Malema approached the high court last week with an urgent application to suspend the implementation of the order that he should apologise, and that he should not be found to be in contempt if he does not apologise by Monday.

In a statement, the EFF expressed its satisfaction, saying the “nonsensical sanction will be thrown in the dustbin of history where it belongs”.

“The role of the duly elected politicians who are MPs serving in the JSC is sacrosanct and must be protected,” said the party.

“Those elected leaders are there to ensure that they represent the aspirations and the will of people and to ensure that our judiciary system is not detached from the material realities of our people as well as the prevailing political conditions and contradictions.

“Commissioners of the JSC must not be censored simply because certain quarters of the political or legal community do not like the robust and transparent nature of interviews.”
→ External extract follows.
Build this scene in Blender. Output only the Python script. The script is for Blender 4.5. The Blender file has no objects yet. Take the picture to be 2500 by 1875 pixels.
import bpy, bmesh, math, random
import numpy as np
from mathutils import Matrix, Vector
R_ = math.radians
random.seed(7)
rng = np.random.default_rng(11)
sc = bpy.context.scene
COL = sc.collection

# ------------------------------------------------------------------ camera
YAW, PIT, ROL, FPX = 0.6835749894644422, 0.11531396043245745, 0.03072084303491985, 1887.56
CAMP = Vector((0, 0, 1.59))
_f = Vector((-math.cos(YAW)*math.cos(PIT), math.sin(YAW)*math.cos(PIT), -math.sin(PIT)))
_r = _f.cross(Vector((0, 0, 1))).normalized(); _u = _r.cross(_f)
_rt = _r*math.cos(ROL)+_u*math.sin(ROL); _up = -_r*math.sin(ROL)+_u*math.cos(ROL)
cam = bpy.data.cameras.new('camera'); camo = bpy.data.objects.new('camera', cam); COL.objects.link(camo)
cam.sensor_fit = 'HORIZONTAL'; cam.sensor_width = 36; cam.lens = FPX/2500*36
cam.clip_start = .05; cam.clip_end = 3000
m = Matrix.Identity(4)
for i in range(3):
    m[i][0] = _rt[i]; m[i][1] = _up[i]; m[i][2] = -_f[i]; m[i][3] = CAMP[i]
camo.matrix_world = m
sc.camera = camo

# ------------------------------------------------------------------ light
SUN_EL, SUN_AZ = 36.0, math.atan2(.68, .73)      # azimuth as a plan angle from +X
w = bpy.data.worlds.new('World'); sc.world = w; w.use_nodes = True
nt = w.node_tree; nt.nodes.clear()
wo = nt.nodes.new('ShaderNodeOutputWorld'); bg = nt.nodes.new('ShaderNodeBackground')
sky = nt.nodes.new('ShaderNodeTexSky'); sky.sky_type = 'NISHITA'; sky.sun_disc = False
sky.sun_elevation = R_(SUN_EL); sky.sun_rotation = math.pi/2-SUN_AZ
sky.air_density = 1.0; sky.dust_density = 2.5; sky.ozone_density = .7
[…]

In an affidavit to the high court, Malema said he believed the ethics committee’s findings were wrong and his rights would be prejudiced if he was bound by the committee’s findings.

“The reason an interdict is necessary to protect my rights is because if I comply with the report, any further rights I would have had in respect of the review [regardless of its merits] would be pre-empted,” he said.

“Furthermore, my failure to comply with the report [absent an interdict] also subjects me to a greater risk of punitive sanction by parliament itself [being found in contempt].

“The possible sanction includes my suspension from parliament for up to a month, including being deprived of my salary.”